Por Algusto Souza
A transitoriedade histórica das sociedades atesta que nenhuma sociedade é eterna. Por conseguinte, no curso de mudanças e rupturas objetivas surgem novas formas de sociedade. Cada uma dessas formas envolve ou compreende em sua totalidade a unidade provisória de contradições internas. O todo que demarca um momento histórico é internamente contraditório, ou seja, está em tensão contínua, sendo, portanto, instável. Consequentemente, cabe enfatizar que toda sociedade contém em seu bojo fatores que são geradores de crises, rupturas e revoluções, as quais, por sua vez, produzem embriões de uma nova sociedade. Anatomia de um ancestral comum ao gênero homo e ao macaco deu origem a réplica do homem sapiens.
Só podemos conhecer as sociedades após seu pleno desenvolvimento histórico. Por exemplo, o desenvolvimento histórico da sociedade feudal gera elementos da “futura” sociedade capitalista. O feudalismo não é autossuficiente, uma vez que está restrito às terras do castelo do senhor feudal, por exemplo. Ali, a vassalagem é forma de servidão senhorial baseada nas obrigações dos servos. São cobrados vários tributos, de acordo com as especificidades do trabalho realizado, tais como o uso laboral do moinho, das terras, dos fornos etc. Ressalte-se que alguns dos tributos cobrados são pagos na forma precisa do repasse de algum percentual no estoque de mercadorias produzidas.

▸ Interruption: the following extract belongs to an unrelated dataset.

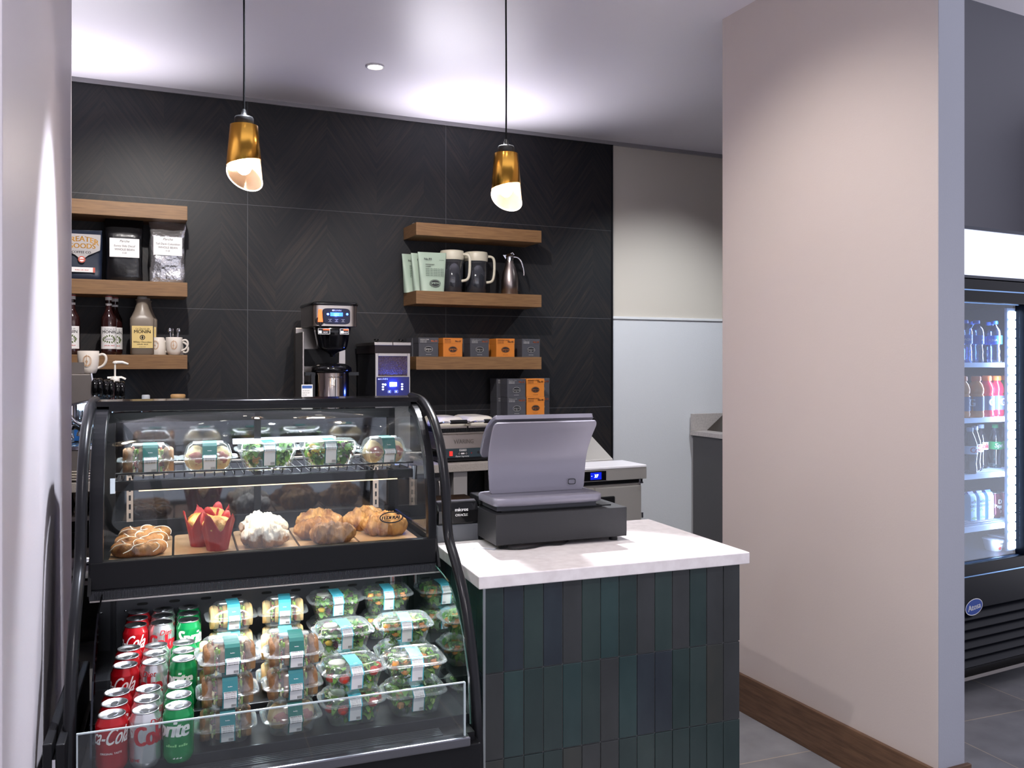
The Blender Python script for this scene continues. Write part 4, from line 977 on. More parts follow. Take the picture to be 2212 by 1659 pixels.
# ================================================================ cans
lidm = mat('can_aluminium', '#c3c5c8', .28, 1); canbot = mat('can_metal', '#b5b7ba', .3, 1)
def can(col, lines, lc, name, met=.35, rough=.22):
    def mk():
        t = thing('soda_can', 'x', 'soda can', KF, 0, 0, 0)
        M().lathe([(.024, .002), (.026, 0), (.0285, .004), (.0329, .013), (.033, .018), (.033, .100), (.0322, .104), (.0268, .1155), (.0266, .118)], n=36, caps=(True, False)).build('body', mat(name, col, rough, met, coat=.3), t)
        l = M().lathe([(.0266, .1175), (.0278, .119), (.0278, .1205), (.0262, .121), (.0245, .1155), (.002, .116)], n=36, caps=(False, False)).build('lid', lidm, t)
        m = M().loft([[(x, y+.002, .1165) for x, y, _ in rr(.016, .024, 0, .7, 16)], [(x, y+.002, .1180) for x, y, _ in rr(.015, .023, 0, .7, 16)]])
        m.oval(.010, .006, lambda a, b: (a, b-.014, .1164), 0, .0008); m.build('tab', mat('tab_steel', '#8f9296', .3, 1), l)
        m = M(); f = cylf(.0334); mts = []
        for (s_, sz, x, z, shr, ci, al, bo_, sx_) in lines:
            m.text(s_, sz, (lambda x, z: (lambda a, b: f(a+x, b+z)))(x, z), ci, shr, True, al, sx=sx_, bold=bo_)
        m.build('printed_lettering', lc, t); return t
    return mk
cw = mat('can_white_ink', '#f2f0ee', .35); cr = mat('can_red_ink', '#b3212c', .35); cgk = mat('can_dark_ink', '#3a3a40', .4); cgn = mat('can_green_ink', '#8fd08a', .4)
COKE = Kind(can('#ac0e18', [('Coca-Cola', .050, 0, .065, .38, 0, 0, .012, .56), ('ORIGINAL TASTE', .006, .022, .044, 0, 0, 0, .02, 1), ('RECYCLE ME', .011, -.052, .016, 0, 0, 0, .02, 1)], [cw], 'can_red'))
DIET = Kind(can('#c9c9cb', [('Coke', .060, .002, .053, 0, 0, 0, .045, .62), ('Diet', .019, .010, .0935, .3, 0, 0, .01, 1), ('RECYCLE ME', .009, -.052, .018, 0, 0, 0, .03, 1), ('Coke', .060, .104, .053, 0, 0, 0, .045, .62)], [cr], 'can_silver', .75, .25))
SPRI = Kind(can('#0c8a4a', [('Sprite', .052, .0, .062, .2, 0, 0, .045, .72), ('~5 4', .012, .018, .040, .1, 1, 0, 0, 1), ('~2 2 2', .006, .02, .014, 0, 0, 0, 0, 1)], [cw, cgn], 'can_green'))
lvz = [(.112, .598, 'lowest step'), (.300, .625, 'middle step'), (.560, .649, 'rear step')]
for s, (v0, z, nm) in enumerate(lvz):
    for k, un, cn in ((COKE, (.055, .069, .082), 'red cola can'), (DIET, (.122, .134, .148), 'silver diet cola can'), (SPRI, (.190, .202, .217), 'green lemon-lime can')):
        for j in range(3):
            rot = {0: [-30, -58, -56][s], 1: [36, -30, 10][s], 2: [-30, -34, 26][s]}[[COKE, DIET, SPRI].index(k)]+[0, 35, -50][j]
            u = un[s]+j*.001
            v = v0+j*.0672-(.067 if s == 0 else 0)
            if s == 0: v = .112-.067+.0+j*.0672+.012
            k.put(KF, u+.008, v+.004, z, rot-8, '%s on the %s of the lower case, %s of three' % (cn, nm, ['front', 'middle', 'rear'][j]), 'soda cans in the display case')

# ================================================================ food containers
bread = {'wheat': mat('wheat_bread', '#7a5232', .7, var=(25, '#b58a5c', .8), bump=(60, .4)), 'bun': mat('bagel_crust', '#d9a963', .5, var=(18, '#f0d7a4', .8), bump=(30, .2)), 'pita': mat('wrap_bread', '#d9bd8c', .7, var=(30, '#a87a48', .6))}
crumb = mat('bread_crumb', '#d9c09a', .8, bump=(90, .5)); lettuce = mat('lettuce', '#7fa83c', .5, var=(14, '#c4d97c', .7)); leaf1 = mat('spinach_leaf', '#2f5a1f', .45, var=(20, '#4c7f2a', .6)); leaf2 = mat('green_leaf', '#5d9a2a', .45, var=(20, '#93c04a', .6))
ham = mat('ham', '#b86a5c', .5, var=(20, '#8c3f38', .6)); tom = mat('tomato', '#c8351f', .3); cheese = mat('cheese', '#e8d9a8', .5); chick = mat('grilled_chicken', '#b5773c', .6, var=(30, '#d9a468', .8), bump=(40, .4)); crout = mat('crispy_chicken', '#c8752a', .7, var=(28, '#e8a850', .8), bump=(50, .6)); purple = mat('radicchio', '#5c2338', .5); carrot = mat('carrot', '#dd7a28', .5); egg = mat('egg_white', '#efe9dc', .4); corn = mat('corn_yellow', '#e0b83a', .5)
tealm = mat('teal_band', '#2f7f86', .45); teald = mat('deep_teal_band', '#1f6a62', .45); aqua = mat('aqua_band', '#49b3c4', .45)
def band(t, bm, prof, w=.036, u=0, white_from=.55):
    """a paper sleeve label wrapped over the lid and down the front; prof from the back over the top to the front bottom"""
    m = M(); P = prof; L_ = [0]
    for a, b in zip(P, P[1:]): L_.append(L_[-1]+math.hypot(b[0]-a[0], b[1]-a[1]))
    rings = [[(u-w/2, a, b), (u+w/2, a, b)] for a, b in P]
    for i in range(len(P)-1): m.add([rings[i][0], rings[i][1], rings[i+1][1], rings[i+1][0]], [(0, 1, 2, 3)], 0)
    tot = L_[-1]
    def at(s_):
        for i in range(len(P)-1):
            if s_ <= L_[i+1] or i == len(P)-2:
                f = (s_-L_[i])/(L_[i+1]-L_[i]); a = P[i][0]+(P[i+1][0]-P[i][0])*f; b = P[i][1]+(P[i+1][1]-P[i][1])*f
                d = Vector((P[i+1][0]-P[i][0], P[i+1][1]-P[i][1])).normalized(); return a, b, d
    s0 = tot*white_from; pts = [s0]+[x for x in L_ if s0 < x < tot-.002]+[tot-.001]
    def q(x, s_, off=.0006):
        a, b, d = at(s_); return (u+x, a+d.y*off, b-d.x*off)
    def q2(x, s_, off):
        a, b, d = at(s_); nx, nz = d.y, -d.x
        return (u+x, a+(nx)*off, b+nz*off)
    sgn = 1
    a, b, d = at(tot*.95)
    if d.y*1 > 0: sgn = 1
    off = -.0007 if at(tot*.95)[2].y > 0 else .0007
    for a_, b_ in zip(pts, pts[1:]): m.add([q2(-w*.42, a_, off), q2(w*.42, a_, off), q2(w*.42, b_, off), q2(-w*.42, b_, off)], [(0, 1, 2, 3)], 1)
    for k in range(7):
        s_ = s0+.004+k*.0034
        if s_ < tot-.012: m.text('nutrition facts' if k == 0 else '~6 3 5 4', .0046 if k == 0 else .0026, lambda x, y, s_=s_: q2(x-(0 if k == 0 else .0), s_-y, off*1.5), 2, bold=.04 if k == 0 else 0)
    for k in range(9): m.add([q2(w*(.08+k*.035), tot-.010, off*1.5), q2(w*(.095+k*.035), tot-.010, off*1.5), q2(w*(.095+k*.035), tot-.003, off*1.5), q2(w*(.08+k*.035), tot-.003, off*1.5)], [(0, 1, 2, 3)], 2)
    m.text('~6', .004, lambda x, y: q2(x, s0-.010-y, off*1.3), 1)
    return m.build('label_band', [bm, paper, ink], t)
def sandwich_box(kind, bm):
    def mk():
        t = thing('sandwich_box', 'x', 'sandwich box', KF, 0, 0, 0)
        W_, D_ = .118, .098
        M().loft([rr(W_*.80, D_*.76, .001, .5, 56), rr(W_*.86, D_*.84, .006, .5, 56, .012, 28), rr(W_*.97, D_*.97, .034, .5, 56, .012, 28), rr(W_, D_, .038, .5, 56), rr(W_*1.19, D_*1.16, .0385, .38, 56), rr(W_*1.20, D_*1.17, .0375, .38, 56)], [0, 0, 0, 1, 1], caps=(True, False)).build('tray', [clearp, clearr], t)
        M().loft([rr(W_*1.19, D_*1.16, .0400, .38, 56), rr(W_, D_, .0405, .5, 56), rr(W_*.97, D_*.97, .046, .5, 56, .014, 28), rr(W_*.84, D_*.80, .068, .55, 56, .014, 28), rr(W_*.72, D_*.66, .074, .6, 56)], [1, 0, 0, 0], caps=(False, True)).build('lid', [clearp, clearr], t)
        M().loft([rr(W_*.62, .030, .0745, .6, 28), rr(W_*.60, .028, .0775, .6, 28)]).build('lid_ridge', clear('frosted_plastic', '#d5dadb', .4, 1.5, .35), t)
        br = bread[kind]; cut = crumb
        if kind == 'pita':
            for x in (-.028, .028):
                m = M().ball((x, 0, .036), .030, n=18, sc=(.9, 1.15, 1.0), nz=.15, seed=x*90, m=10); b_ = m.build('wrap_half', br, t)
                M().ball((x, -.026, .038), .018, n=12, sc=(1, .5, .9), nz=.4, seed=3).build('filling', ham, b_)
        else:
            for sx_ in (-1, 1):
                x = sx_*.029
                m = M()
                for dx, w in ((-.017, .0135), (.017, .0135)):
                    rg_ = []
                    for k in range(7):
                        f = k/6-.5; s_ = math.sqrt(max(0, 1-(f*1.75)**2))
                        rg_.append([(x+dx+f*w*2*.8, yy*(.6+.4*s_)+noise.noise(Vector((yy*60, zz*60, x*50)))*.001, .006+(zz+.031)*(.85+.15*s_)) for yy, zz, _ in rr(.080, .062, 0, .62 if kind == 'wheat' else .85, 20)])
                    m.loft(rg_)
                b_ = m.build('bread_slices', br, t)
                f = M()
                for i in range(26):
                    yy = random.uniform(-.036, .036); zz = random.uniform(.012, .062); a = random.uniform(0, 3)
                    f.ball((x+random.uniform(-.005, .005), yy, zz), random.uniform(.004, .008), random.choice([0, 0, 1, 1, 2]), 7, (.5, 1, 1.1), .5, i, 4)
                f.build('filling', [lettuce, ham, cheese], b_)
        P = [(.034, .0765), (.0, .0785), (-.034, .076), (-.040, .0695), (-.048, .047), (-.0575, .0415), (-.0575, .036), (-.049, .032), (-.042, .008)]
        band(t, bm, P, .034, .004, .66); return t
    return mk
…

O aumento das terras aráveis, tanto quanto o desenvolvimento das práticas agrícolas fomenta um excedente de mercadorias que “salta” os muros dos castelos, dando origem às feiras livres próprias do mediterrâneo feudal. Ademais, com as trocas comerciais, surgem as complexificações das transações financeiras, à reboque do surgimento do dinheiro como equivalente das trocas entre mercadorias.
Os lampejos do novo mundo estavam por surgir, com as fagulhas de rupturas radicais pressionando a estrutura social para que ocorressem redimensionamentos internos. Cabe ainda lembrar que, além dos claros sinais que miravam a possibilidade de mudança de forma histórico-social seguem acontecimentos contingenciais que aceleram o desabamento do modo de organização feudal enquanto modelo de sociabilidade. Eventos como a peste negra dizimam milhões de pessoas no campo. A guerra dos cem anos e as fugas de escravos para as cidades determinam simultaneamente a decadência da sociedade feudal.
Os dois aspectos apresentados correm em paralelo e, posteriormente, entrecruzam-se com elementos que, dos resíduos do feudalismo e rastros de futuro, dão origem a sociedade capitalista. Os excedentes de trocas de mercadorias, que detonam a sociedade feudal, juntamente a outros fatores políticos e sociais, os quais dão origem ao capitalismo, estão hoje presentes e postos sob á égide de uma acumulação empedernida de valor-trabalho, pautado em outras composições do labor, algo que não se segue nem se concretiza de modo pacífico.
Trata-se de uma frágil cimentação, não por acaso, quando está sob forma hegemônica mais ampliada, o capitalismo passa a incorporar em seus processos de desenvolvimento crises endêmicas e crônicas. O percurso do desenvolvimento histórico das forças produtivas torna imprescindível a incorporação contraditória de colapsos internos, fissuras entrópicas, na garantia da consecução do próprio desenvolvimento do capital.
De modo exemplar, cabe exprimir que a crise de excedente de produção anuncia o aumento das contradições econômicas do capital em plena gestação de uma outra forma de produção e de sociedade. Estão presentes nesta crise o desenvolvimento tecnológico e suas revoluções consecutivas, tornando visível o aspecto insano da louca necessidade de produção de bens, de modo cada vez mais acelerado, ao passo que encurta o tempo de realização da lucratividade do capital.
Quanto mais sofisticada a tecnologia, mais encurtado o tempo de realização do capital nos seus giros em torno da produção, distribuição e circulação de mercadorias. Algo que se dá para além das necessidades humanas. Seja ou não para uso mercantil, a queda tendencial da taxa do lucro gera o motor da necessidade de transmutações internas ao capital, e as tecnologias são um elemento impulsionador disso. De todo modo, o preço a ser pago está implicado nos rastros da destruição dos recursos naturais, nas guerras regionais, a caminho para uma guerra global, tanto quanto na saturação do sistema político parlamentar.